**Requirements**
Reproduce all records verbatim.

**Working data**

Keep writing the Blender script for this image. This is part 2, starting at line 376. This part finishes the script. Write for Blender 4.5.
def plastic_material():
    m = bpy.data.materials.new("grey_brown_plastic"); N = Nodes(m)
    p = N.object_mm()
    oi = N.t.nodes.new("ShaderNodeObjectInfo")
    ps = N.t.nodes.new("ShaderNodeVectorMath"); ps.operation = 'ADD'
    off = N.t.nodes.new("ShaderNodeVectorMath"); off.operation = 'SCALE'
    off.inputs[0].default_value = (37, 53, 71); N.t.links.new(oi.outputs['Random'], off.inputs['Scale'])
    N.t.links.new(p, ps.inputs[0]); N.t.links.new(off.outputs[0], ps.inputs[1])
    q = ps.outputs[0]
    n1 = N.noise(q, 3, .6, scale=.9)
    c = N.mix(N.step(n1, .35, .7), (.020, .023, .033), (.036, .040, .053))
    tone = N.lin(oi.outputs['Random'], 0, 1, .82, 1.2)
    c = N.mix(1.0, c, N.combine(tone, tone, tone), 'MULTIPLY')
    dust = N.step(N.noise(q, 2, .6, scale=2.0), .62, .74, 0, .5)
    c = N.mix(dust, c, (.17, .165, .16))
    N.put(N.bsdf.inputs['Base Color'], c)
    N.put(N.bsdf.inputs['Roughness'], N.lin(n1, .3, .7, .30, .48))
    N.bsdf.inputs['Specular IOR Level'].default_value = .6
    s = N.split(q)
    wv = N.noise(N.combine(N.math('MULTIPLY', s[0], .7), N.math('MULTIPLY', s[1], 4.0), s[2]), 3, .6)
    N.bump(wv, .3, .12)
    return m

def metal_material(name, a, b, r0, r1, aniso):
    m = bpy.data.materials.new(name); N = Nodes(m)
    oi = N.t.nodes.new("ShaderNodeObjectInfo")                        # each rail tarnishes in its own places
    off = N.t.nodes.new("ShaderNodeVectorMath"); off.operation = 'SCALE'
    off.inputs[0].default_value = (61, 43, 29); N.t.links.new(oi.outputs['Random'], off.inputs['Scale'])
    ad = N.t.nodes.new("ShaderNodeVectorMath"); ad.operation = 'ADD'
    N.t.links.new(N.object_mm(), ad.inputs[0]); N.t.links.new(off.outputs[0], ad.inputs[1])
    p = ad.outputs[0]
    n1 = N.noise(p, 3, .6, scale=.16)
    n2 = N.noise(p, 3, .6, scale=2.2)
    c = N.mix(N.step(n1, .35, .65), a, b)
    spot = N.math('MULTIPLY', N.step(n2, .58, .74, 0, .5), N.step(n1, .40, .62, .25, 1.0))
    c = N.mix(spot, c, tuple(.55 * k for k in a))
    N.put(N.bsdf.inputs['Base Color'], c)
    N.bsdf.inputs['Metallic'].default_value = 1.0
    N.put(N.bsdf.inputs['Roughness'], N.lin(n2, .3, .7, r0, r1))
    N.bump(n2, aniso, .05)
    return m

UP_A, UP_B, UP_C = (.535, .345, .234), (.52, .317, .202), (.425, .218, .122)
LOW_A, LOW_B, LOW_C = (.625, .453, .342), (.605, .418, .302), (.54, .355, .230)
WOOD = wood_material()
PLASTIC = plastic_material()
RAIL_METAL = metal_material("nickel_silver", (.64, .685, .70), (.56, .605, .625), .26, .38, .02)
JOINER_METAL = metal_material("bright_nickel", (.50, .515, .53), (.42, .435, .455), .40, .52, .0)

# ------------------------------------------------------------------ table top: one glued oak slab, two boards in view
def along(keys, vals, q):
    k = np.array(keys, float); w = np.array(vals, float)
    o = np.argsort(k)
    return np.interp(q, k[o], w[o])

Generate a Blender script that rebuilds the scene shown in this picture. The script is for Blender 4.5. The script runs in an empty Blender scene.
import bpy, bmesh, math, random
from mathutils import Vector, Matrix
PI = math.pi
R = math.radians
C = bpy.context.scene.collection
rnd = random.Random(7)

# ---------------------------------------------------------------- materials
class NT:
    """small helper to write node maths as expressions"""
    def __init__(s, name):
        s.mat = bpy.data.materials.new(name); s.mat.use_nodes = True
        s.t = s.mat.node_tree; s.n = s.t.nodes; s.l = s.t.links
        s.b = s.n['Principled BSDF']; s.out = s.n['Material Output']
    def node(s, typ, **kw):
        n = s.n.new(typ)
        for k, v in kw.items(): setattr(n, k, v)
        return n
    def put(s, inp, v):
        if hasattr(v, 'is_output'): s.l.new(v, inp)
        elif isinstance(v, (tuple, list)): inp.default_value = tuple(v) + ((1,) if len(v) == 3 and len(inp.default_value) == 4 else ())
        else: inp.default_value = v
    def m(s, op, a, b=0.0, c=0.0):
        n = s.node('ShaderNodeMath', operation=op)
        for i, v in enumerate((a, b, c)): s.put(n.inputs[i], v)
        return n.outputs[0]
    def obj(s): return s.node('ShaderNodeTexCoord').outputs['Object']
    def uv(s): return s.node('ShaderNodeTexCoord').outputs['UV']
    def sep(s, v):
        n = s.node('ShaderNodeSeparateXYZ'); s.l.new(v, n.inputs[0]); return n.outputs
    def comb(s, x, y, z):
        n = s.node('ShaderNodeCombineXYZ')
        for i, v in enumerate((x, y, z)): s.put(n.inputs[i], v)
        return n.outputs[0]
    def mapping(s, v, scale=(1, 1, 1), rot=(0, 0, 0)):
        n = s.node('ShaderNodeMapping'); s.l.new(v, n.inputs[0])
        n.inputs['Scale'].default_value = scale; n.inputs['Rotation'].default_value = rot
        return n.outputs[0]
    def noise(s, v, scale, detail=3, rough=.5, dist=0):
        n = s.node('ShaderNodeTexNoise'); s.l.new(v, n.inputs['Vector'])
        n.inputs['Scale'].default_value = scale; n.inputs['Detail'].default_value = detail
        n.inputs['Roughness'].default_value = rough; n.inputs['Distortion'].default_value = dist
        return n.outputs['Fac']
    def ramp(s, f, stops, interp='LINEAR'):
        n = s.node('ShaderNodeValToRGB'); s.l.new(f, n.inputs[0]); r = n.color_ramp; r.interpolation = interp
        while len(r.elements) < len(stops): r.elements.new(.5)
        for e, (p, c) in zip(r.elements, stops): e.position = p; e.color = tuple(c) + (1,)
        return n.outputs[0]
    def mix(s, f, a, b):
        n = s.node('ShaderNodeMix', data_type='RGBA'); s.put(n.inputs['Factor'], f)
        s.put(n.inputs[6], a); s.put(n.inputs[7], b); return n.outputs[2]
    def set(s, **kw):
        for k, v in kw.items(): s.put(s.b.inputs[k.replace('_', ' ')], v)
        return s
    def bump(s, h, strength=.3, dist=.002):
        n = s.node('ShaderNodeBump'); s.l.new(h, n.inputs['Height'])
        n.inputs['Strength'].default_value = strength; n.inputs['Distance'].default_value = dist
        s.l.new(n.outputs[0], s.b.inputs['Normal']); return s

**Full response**
Keep writing the Blender script for this image. This is part 2, starting at line 376. This part finishes the script. Write for Blender 4.5.
def plastic_material():
    m = bpy.data.materials.new("grey_brown_plastic"); N = Nodes(m)
    p = N.object_mm()
    oi = N.t.nodes.new("ShaderNodeObjectInfo")
    ps = N.t.nodes.new("ShaderNodeVectorMath"); ps.operation = 'ADD'
    off = N.t.nodes.new("ShaderNodeVectorMath"); off.operation = 'SCALE'
    off.inputs[0].default_value = (37, 53, 71); N.t.links.new(oi.outputs['Random'], off.inputs['Scale'])
    N.t.links.new(p, ps.inputs[0]); N.t.links.new(off.outputs[0], ps.inputs[1])
    q = ps.outputs[0]
    n1 = N.noise(q, 3, .6, scale=.9)
    c = N.mix(N.step(n1, .35, .7), (.020, .023, .033), (.036, .040, .053))
    tone = N.lin(oi.outputs['Random'], 0, 1, .82, 1.2)
    c = N.mix(1.0, c, N.combine(tone, tone, tone), 'MULTIPLY')
    dust = N.step(N.noise(q, 2, .6, scale=2.0), .62, .74, 0, .5)
    c = N.mix(dust, c, (.17, .165, .16))
    N.put(N.bsdf.inputs['Base Color'], c)
    N.put(N.bsdf.inputs['Roughness'], N.lin(n1, .3, .7, .30, .48))
    N.bsdf.inputs['Specular IOR Level'].default_value = .6
    s = N.split(q)
    wv = N.noise(N.combine(N.math('MULTIPLY', s[0], .7), N.math('MULTIPLY', s[1], 4.0), s[2]), 3, .6)
    N.bump(wv, .3, .12)
    return m

def metal_material(name, a, b, r0, r1, aniso):
    m = bpy.data.materials.new(name); N = Nodes(m)
    oi = N.t.nodes.new("ShaderNodeObjectInfo")                        # each rail tarnishes in its own places
    off = N.t.nodes.new("ShaderNodeVectorMath"); off.operation = 'SCALE'
    off.inputs[0].default_value = (61, 43, 29); N.t.links.new(oi.outputs['Random'], off.inputs['Scale'])
    ad = N.t.nodes.new("ShaderNodeVectorMath"); ad.operation = 'ADD'
    N.t.links.new(N.object_mm(), ad.inputs[0]); N.t.links.new(off.outputs[0], ad.inputs[1])
    p = ad.outputs[0]
    n1 = N.noise(p, 3, .6, scale=.16)
    n2 = N.noise(p, 3, .6, scale=2.2)
    c = N.mix(N.step(n1, .35, .65), a, b)
    spot = N.math('MULTIPLY', N.step(n2, .58, .74, 0, .5), N.step(n1, .40, .62, .25, 1.0))
    c = N.mix(spot, c, tuple(.55 * k for k in a))
    N.put(N.bsdf.inputs['Base Color'], c)
    N.bsdf.inputs['Metallic'].default_value = 1.0
    N.put(N.bsdf.inputs['Roughness'], N.lin(n2, .3, .7, r0, r1))
    N.bump(n2, aniso, .05)
    return m

UP_A, UP_B, UP_C = (.535, .345, .234), (.52, .317, .202), (.425, .218, .122)
LOW_A, LOW_B, LOW_C = (.625, .453, .342), (.605, .418, .302), (.54, .355, .230)
WOOD = wood_material()
PLASTIC = plastic_material()
RAIL_METAL = metal_material("nickel_silver", (.64, .685, .70), (.56, .605, .625), .26, .38, .02)
JOINER_METAL = metal_material("bright_nickel", (.50, .515, .53), (.42, .435, .455), .40, .52, .0)

# ------------------------------------------------------------------ table top: one glued oak slab, two boards in view
def along(keys, vals, q):
    k = np.array(keys, float); w = np.array(vals, float)
    o = np.argsort(k)
    return np.interp(q, k[o], w[o])

Generate a Blender script that rebuilds the scene shown in this picture. The script is for Blender 4.5. The script runs in an empty Blender scene.
import bpy, bmesh, math, random
from mathutils import Vector, Matrix
PI = math.pi
R = math.radians
C = bpy.context.scene.collection
rnd = random.Random(7)

# ---------------------------------------------------------------- materials
class NT:
    """small helper to write node maths as expressions"""
    def __init__(s, name):
        s.mat = bpy.data.materials.new(name); s.mat.use_nodes = True
        s.t = s.mat.node_tree; s.n = s.t.nodes; s.l = s.t.links
        s.b = s.n['Principled BSDF']; s.out = s.n['Material Output']
    def node(s, typ, **kw):
        n = s.n.new(typ)
        for k, v in kw.items(): setattr(n, k, v)
        return n
    def put(s, inp, v):
        if hasattr(v, 'is_output'): s.l.new(v, inp)
        elif isinstance(v, (tuple, list)): inp.default_value = tuple(v) + ((1,) if len(v) == 3 and len(inp.default_value) == 4 else ())
        else: inp.default_value = v
    def m(s, op, a, b=0.0, c=0.0):
        n = s.node('ShaderNodeMath', operation=op)
        for i, v in enumerate((a, b, c)): s.put(n.inputs[i], v)
        return n.outputs[0]
    def obj(s): return s.node('ShaderNodeTexCoord').outputs['Object']
    def uv(s): return s.node('ShaderNodeTexCoord').outputs['UV']
    def sep(s, v):
        n = s.node('ShaderNodeSeparateXYZ'); s.l.new(v, n.inputs[0]); return n.outputs
    def comb(s, x, y, z):
        n = s.node('ShaderNodeCombineXYZ')
        for i, v in enumerate((x, y, z)): s.put(n.inputs[i], v)
        return n.outputs[0]
    def mapping(s, v, scale=(1, 1, 1), rot=(0, 0, 0)):
        n = s.node('ShaderNodeMapping'); s.l.new(v, n.inputs[0])
        n.inputs['Scale'].default_value = scale; n.inputs['Rotation'].default_value = rot
        return n.outputs[0]
    def noise(s, v, scale, detail=3, rough=.5, dist=0):
        n = s.node('ShaderNodeTexNoise'); s.l.new(v, n.inputs['Vector'])
        n.inputs['Scale'].default_value = scale; n.inputs['Detail'].default_value = detail
        n.inputs['Roughness'].default_value = rough; n.inputs['Distortion'].default_value = dist
        return n.outputs['Fac']
    def ramp(s, f, stops, interp='LINEAR'):
        n = s.node('ShaderNodeValToRGB'); s.l.new(f, n.inputs[0]); r = n.color_ramp; r.interpolation = interp
        while len(r.elements) < len(stops): r.elements.new(.5)
        for e, (p, c) in zip(r.elements, stops): e.position = p; e.color = tuple(c) + (1,)
        return n.outputs[0]
    def mix(s, f, a, b):
        n = s.node('ShaderNodeMix', data_type='RGBA'); s.put(n.inputs['Factor'], f)
        s.put(n.inputs[6], a); s.put(n.inputs[7], b); return n.outputs[2]
    def set(s, **kw):
        for k, v in kw.items(): s.put(s.b.inputs[k.replace('_', ' ')], v)
        return s
    def bump(s, h, strength=.3, dist=.002):
        n = s.node('ShaderNodeBump'); s.l.new(h, n.inputs['Height'])
        n.inputs['Strength'].default_value = strength; n.inputs['Distance'].default_value = dist
        s.l.new(n.outputs[0], s.b.inputs['Normal']); return s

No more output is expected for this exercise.